# start of Data section
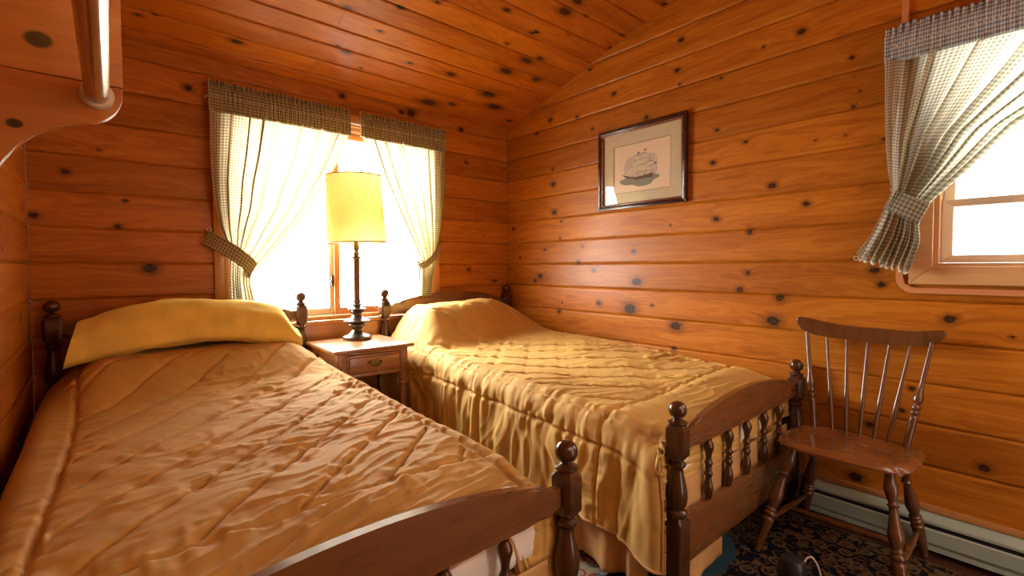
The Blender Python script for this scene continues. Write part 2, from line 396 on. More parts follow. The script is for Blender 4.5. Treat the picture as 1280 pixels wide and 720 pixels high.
def cfn2(a, c, d):
    y = 2*RIDGE-D+c/cs; z = EAVE+(c/cs)*TANS
    return (a, y+d*TANS/cs, z-d/cs)
ce = boards('ceiling', LX, RX, 0, sl, .087, .1385, cfn, M['ceil'], CK+knots_random(16, LX, 1.2, .9, 1.8, 9, 0, 0), None, 53, ks=1.7, extra_joint=[(0, .93), (3, .94), (1, 1.9), (4, .05), (2, 2.2), (6, 1.5)])
boards('ceiling_slope', LX, RX, 0, sl, .08, .1385, cfn2, M['ceil'], knots_random(30, LX, RX, .1, 1.8, 10, 0, 0), None, 57).name = 'ceiling.001'

# floor and rug
def mat_floor():
    s = NT('dark_board_floor'); co = s.objco(); sx = s.n('ShaderNodeSeparateXYZ'); s.l(co, sx.inputs[0])
    v = s.xyz(s.math('MULTIPLY', sx.outputs[0], 14.), s.math('MULTIPLY', sx.outputs[1], 1.), 0.)
    g = s.noise(v, 2., 4); s.pbr(s.ramp(g, [(.3, (.05, .02, .008)), (.7, (.10, .045, .018))]), .4); return s.m
def mat_rug():
    s = NT('persian_rug_pile'); co = s.objco(); sx = s.n('ShaderNodeSeparateXYZ'); s.l(co, sx.inputs[0]); x, y, z = sx.outputs
    # inner field is plain teal, ringed by rosettes, then a dark leafy ground
    rx = s.math('DIVIDE', s.math('SUBTRACT', x, .44), .27); ry = s.math('DIVIDE', s.math('SUBTRACT', y, .36), .18)
    wob = s.math('MULTIPLY', s.noise(co, 7., 1), .2)
    rad = s.math('ADD', s.math('SQRT', s.math('ADD', s.math('MULTIPLY', rx, rx), s.math('MULTIPLY', ry, ry))), wob)
    vo = s.n('ShaderNodeTexVoronoi', feature='F1'); s.l(co, vo.inputs['Vector']); vo.inputs['Scale'].default_value = 15.; vo.inputs['Randomness'].default_value = .55
    ve = s.n('ShaderNodeTexVoronoi', feature='DISTANCE_TO_EDGE'); s.l(co, ve.inputs['Vector']); ve.inputs['Scale'].default_value = 15.; ve.inputs['Randomness'].default_value = .55
    d = vo.outputs['Distance']
    ringm = s.math('MULTIPLY', s.math('GREATER_THAN', d, .26), s.math('LESS_THAN', d, .40))
    dot = s.math('LESS_THAN', d, .10)
    vines = s.math('LESS_THAN', s.math('ABSOLUTE', s.math('SUBTRACT', s.noise(co, 16., 2, .5, 1.2), .5)), .03)
    tan_ = s.math('MAXIMUM', s.math('MAXIMUM', ringm, dot), vines)
    cellc = s.ramp(s.noise(vo.outputs['Position'], 9., 0), [(.35, (.010, .016, .034)), (.5, (.008, .008, .010)), (.62, (.06, .012, .008)), (.7, (.012, .03, .05))])
    ground = s.mix(s.math('LESS_THAN', d, .30), (.006, .007, .012), cellc)
    dark = s.mix(s.math('MULTIPLY', tan_, .8), ground, (.15, .085, .03))
    light = s.mix(tan_, (.30, .28, .20), s.ramp(s.noise(co, 26., 1), [(.4, (.05, .10, .17)), (.6, (.30, .06, .04))]))
    teal = (.022, .062, .085)
    c = s.mix(s.math('LESS_THAN', rad, 1.), dark, teal)
    c = s.mix(s.math('GREATER_THAN', y, .47), c, light)
    p = s.noise(co, 420., 1)
    s.pbr(c, .95, 0, s.bump(p, .6, .004), Specular_IOR_Level=.1); return s.m
bm = bmesh.new(); box(bm, LX-.1, RX+.1, YF-.1, D+.1, -.06, 0)
tag(obj('floor', bm, mat_floor()), kind='structure')
bm = bmesh.new(); box(bm, .25, 2.36, -.55, 1.75, .0005, .010, .004)
rug = solo('area_rug', bm, mat_rug(), 'dark patterned rug with tan flowers and a teal field under the beds and chair', 'rug')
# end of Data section
• What is expected: Reproduce the material above verbatim; omit every picture.

• Solution to this exercise:
The Blender Python script for this scene continues. Write part 2, from line 396 on. More parts follow. The script is for Blender 4.5. Treat the picture as 1280 pixels wide and 720 pixels high.
def cfn2(a, c, d):
    y = 2*RIDGE-D+c/cs; z = EAVE+(c/cs)*TANS
    return (a, y+d*TANS/cs, z-d/cs)
ce = boards('ceiling', LX, RX, 0, sl, .087, .1385, cfn, M['ceil'], CK+knots_random(16, LX, 1.2, .9, 1.8, 9, 0, 0), None, 53, ks=1.7, extra_joint=[(0, .93), (3, .94), (1, 1.9), (4, .05), (2, 2.2), (6, 1.5)])
boards('ceiling_slope', LX, RX, 0, sl, .08, .1385, cfn2, M['ceil'], knots_random(30, LX, RX, .1, 1.8, 10, 0, 0), None, 57).name = 'ceiling.001'

# floor and rug
def mat_floor():
    s = NT('dark_board_floor'); co = s.objco(); sx = s.n('ShaderNodeSeparateXYZ'); s.l(co, sx.inputs[0])
    v = s.xyz(s.math('MULTIPLY', sx.outputs[0], 14.), s.math('MULTIPLY', sx.outputs[1], 1.), 0.)
    g = s.noise(v, 2., 4); s.pbr(s.ramp(g, [(.3, (.05, .02, .008)), (.7, (.10, .045, .018))]), .4); return s.m
def mat_rug():
    s = NT('persian_rug_pile'); co = s.objco(); sx = s.n('ShaderNodeSeparateXYZ'); s.l(co, sx.inputs[0]); x, y, z = sx.outputs
    # inner field is plain teal, ringed by rosettes, then a dark leafy ground
    rx = s.math('DIVIDE', s.math('SUBTRACT', x, .44), .27); ry = s.math('DIVIDE', s.math('SUBTRACT', y, .36), .18)
    wob = s.math('MULTIPLY', s.noise(co, 7., 1), .2)
    rad = s.math('ADD', s.math('SQRT', s.math('ADD', s.math('MULTIPLY', rx, rx), s.math('MULTIPLY', ry, ry))), wob)
    vo = s.n('ShaderNodeTexVoronoi', feature='F1'); s.l(co, vo.inputs['Vector']); vo.inputs['Scale'].default_value = 15.; vo.inputs['Randomness'].default_value = .55
    ve = s.n('ShaderNodeTexVoronoi', feature='DISTANCE_TO_EDGE'); s.l(co, ve.inputs['Vector']); ve.inputs['Scale'].default_value = 15.; ve.inputs['Randomness'].default_value = .55
    d = vo.outputs['Distance']
    ringm = s.math('MULTIPLY', s.math('GREATER_THAN', d, .26), s.math('LESS_THAN', d, .40))
    dot = s.math('LESS_THAN', d, .10)
    vines = s.math('LESS_THAN', s.math('ABSOLUTE', s.math('SUBTRACT', s.noise(co, 16., 2, .5, 1.2), .5)), .03)
    tan_ = s.math('MAXIMUM', s.math('MAXIMUM', ringm, dot), vines)
    cellc = s.ramp(s.noise(vo.outputs['Position'], 9., 0), [(.35, (.010, .016, .034)), (.5, (.008, .008, .010)), (.62, (.06, .012, .008)), (.7, (.012, .03, .05))])
    ground = s.mix(s.math('LESS_THAN', d, .30), (.006, .007, .012), cellc)
    dark = s.mix(s.math('MULTIPLY', tan_, .8), ground, (.15, .085, .03))
    light = s.mix(tan_, (.30, .28, .20), s.ramp(s.noise(co, 26., 1), [(.4, (.05, .10, .17)), (.6, (.30, .06, .04))]))
    teal = (.022, .062, .085)
    c = s.mix(s.math('LESS_THAN', rad, 1.), dark, teal)
    c = s.mix(s.math('GREATER_THAN', y, .47), c, light)
    p = s.noise(co, 420., 1)
    s.pbr(c, .95, 0, s.bump(p, .6, .004), Specular_IOR_Level=.1); return s.m
bm = bmesh.new(); box(bm, LX-.1, RX+.1, YF-.1, D+.1, -.06, 0)
tag(obj('floor', bm, mat_floor()), kind='structure')
bm = bmesh.new(); box(bm, .25, 2.36, -.55, 1.75, .0005, .010, .004)
rug = solo('area_rug', bm, mat_rug(), 'dark patterned rug with tan flowers and a teal field under the beds and chair', 'rug')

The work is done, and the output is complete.